Akeem H.Ibrahim aka Washko qui leur succède est un danseur superbe : des lignes impeccables, une technique hip-hop irréprochable, un art du geste avec ses accélérations et ses ralentis d’une beauté sidérante. Le voir sur scène est toujours réconfortant. Mais cette virtuosité du danseur comorien ne suffit pas à faire de Jusqu’à L. une pièce majeure. L’idée de mettre en scène un dialogue entre Akeem H.Ibrahim et la lumière paraît intéressante sur le papier. Sa traduction sur scène est décevante. L’introduction durant laquelle il déplace des bougies sur la scène plongée dans le noir s’éternise. Les moments de danse pure sont un régal mais ils sont trop souvent entrecoupés de séquences inutiles. Bref ! il manque un ou une chorégraphe.

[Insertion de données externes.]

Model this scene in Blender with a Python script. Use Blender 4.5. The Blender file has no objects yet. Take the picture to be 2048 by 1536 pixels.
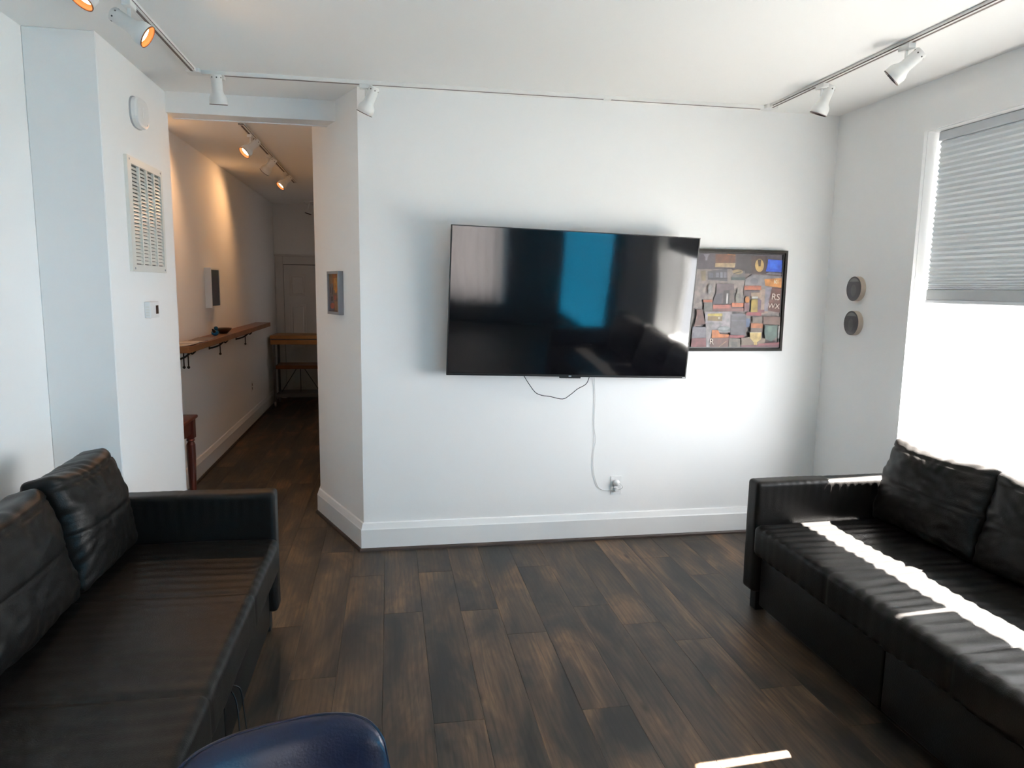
import bpy, bmesh, math, random
from mathutils import Vector, Matrix, noise
R = math.radians
sc = bpy.context.scene
COL = sc.collection

# ------------------------------------------------------------------ camera, world, sun, exposure
CAM_F, YAW, PITCH, ROLL, EYE = 1400.5, 0.1735, 0.1364, -0.0138, 1.55
def cam_axes():
    cy, sy, cp, sp = math.cos(YAW), math.sin(YAW), math.cos(PITCH), math.sin(PITCH)
    f = Vector((sy*cp, cy*cp, -sp)); r0 = Vector((cy, -sy, 0)); d0 = f.cross(r0)
    cr, sr = math.cos(ROLL), math.sin(ROLL)
    return cr*r0+sr*d0, -sr*r0+cr*d0, f
cr_, cd_, cf_ = cam_axes()
cam = bpy.data.cameras.new('camera'); camo = bpy.data.objects.new('camera', cam); COL.objects.link(camo)
cam.sensor_width = 36; cam.lens = CAM_F/2048*36; cam.clip_start = .02; cam.clip_end = 200
m = Matrix((cr_, -cd_, -cf_)).transposed().to_4x4(); m.translation = (0, 0, EYE)
camo.matrix_world = m
sc.camera = camo
def at(ax, val, u, v):
    """point seen at pixel (u, v) on the plane  axis ax = val"""
    k = cf_+(u-1024)/CAM_F*cr_+(v-768)/CAM_F*cd_
    o = Vector((0, 0, EYE)); return o+k*((val-o[ax])/k[ax])

world = bpy.data.worlds.new('world'); sc.world = world; world.use_nodes = True
wn = world.node_tree; bg = wn.nodes['Background']
bg.inputs['Color'].default_value = (.95, .97, 1.0, 1); bg.inputs['Strength'].default_value = 17.0
sun = bpy.data.lights.new('sun', 'SUN'); suno = bpy.data.objects.new('sun', sun); COL.objects.link(suno)
sun.energy = 400; sun.angle = R(.53); sun.color = (1.0, .95, .88)
suno.rotation_euler = Vector((-.86, -.05, -1)).to_track_quat('-Z', 'Y').to_euler()
sc.view_settings.view_transform = 'Standard'; sc.view_settings.look = 'None'
sc.view_settings.gamma = 1; sc.view_settings.use_curve_mapping = False
sc.view_settings.exposure = 0.34
sc.cycles.use_denoising = True
sc.cycles.max_bounces = 10; sc.cycles.diffuse_bounces = 7; sc.cycles.glossy_bounces = 4
sc.cycles.transparent_max_bounces = 8; sc.cycles.transmission_bounces = 6
sc.cycles.sample_clamp_indirect = 12; sc.cycles.caustics_reflective = False; sc.cycles.caustics_refractive = False

# room measures (metres)
XL, XR, YB, YF, H = -1.526, 2.726, 4.066, -2.4, 2.62
XA = -.163                       # left corner of the television wall
CX, CY = -.48, 4.82              # far end of the splayed wall
XV, YV0, YV1 = -1.235, 3.445, 4.44   # the duct wall with the return vent
YE = 9.98                        # end of the hallway
W1 = (1.15, 3.31, .60, 2.37)     # window 1: y0 y1 z0 z1
W2 = (-2.25, -.10, .25, 2.30)    # window 2
W3 = (.85, 1.75, .40, 1.75)      # rear window: x0 x1 z0 z1
WT = .30

def portal(loc, rot, sx, sy):
    l = bpy.data.lights.new('window_portal', 'AREA'); l.shape = 'RECTANGLE'; l.size = sx; l.size_y = sy
    l.cycles.is_portal = True
    o = bpy.data.objects.new('window_portal', l); COL.objects.link(o); o.location = loc; o.rotation_euler = rot
portal((XR+WT+.04, (W1[0]+W1[1])/2, (W1[2]+W1[3])/2), (0, R(90), 0), W1[3]-W1[2], W1[1]-W1[0])
portal((XR+WT+.04, (W2[0]+W2[1])/2, (W2[2]+W2[3])/2), (0, R(90), 0), W2[3]-W2[2], W2[1]-W2[0])
portal(((W3[0]+W3[1])/2, YF-.34, (W3[2]+W3[3])/2), (R(90), 0, 0), W3[1]-W3[0], W3[3]-W3[2])

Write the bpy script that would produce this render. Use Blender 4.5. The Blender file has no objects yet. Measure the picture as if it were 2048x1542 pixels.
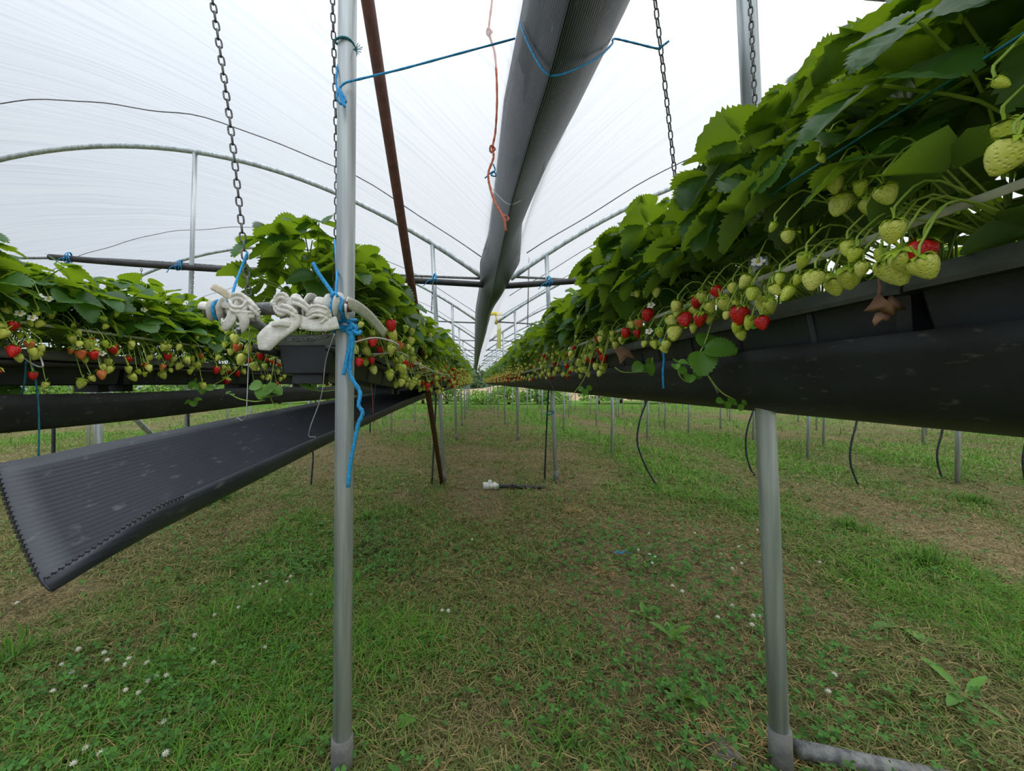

C’est aussi avec des danseurs comoriens que s’achève la soirée. Soyons Fous par la Compagnie Tché-za emprunte largement au langage hip-hop et aux danses urbaines mais le chorégraphe Salim Mzé Hamadi Moisi nous emmène dans un tourbillon où les danseurs n’hésitent pas à s’affronter physiquement conformément aux codes du krump, cette tendance hip-hop qui mime la colère et la révolte. Tout cela est exécuté avec un humour constant, ce qui sied bien à une soirée d’ouverture.
Soirée inaugurale du Printemps de la Danse Arabe à l’Institut du Monde arabe. Et si demain de Nidal Abdo avec Nidal Abdo, Samer Al Kurdi, Alaaeddin Baker et Maher Abdul Moaty ; Jusqu’à L.– de et avec Akeem H.Ibrahim ; Soyons fous de Salim Mzé Hamadi Moisi avec Abdou Mohamed, Mohamed Oirdine, Fakri Fahardine et Ahmed Abdel-Kassim. Vendredi 22 mars 2019. Le Printemps de la Danse Arabe continue jusqu’au 28 juin.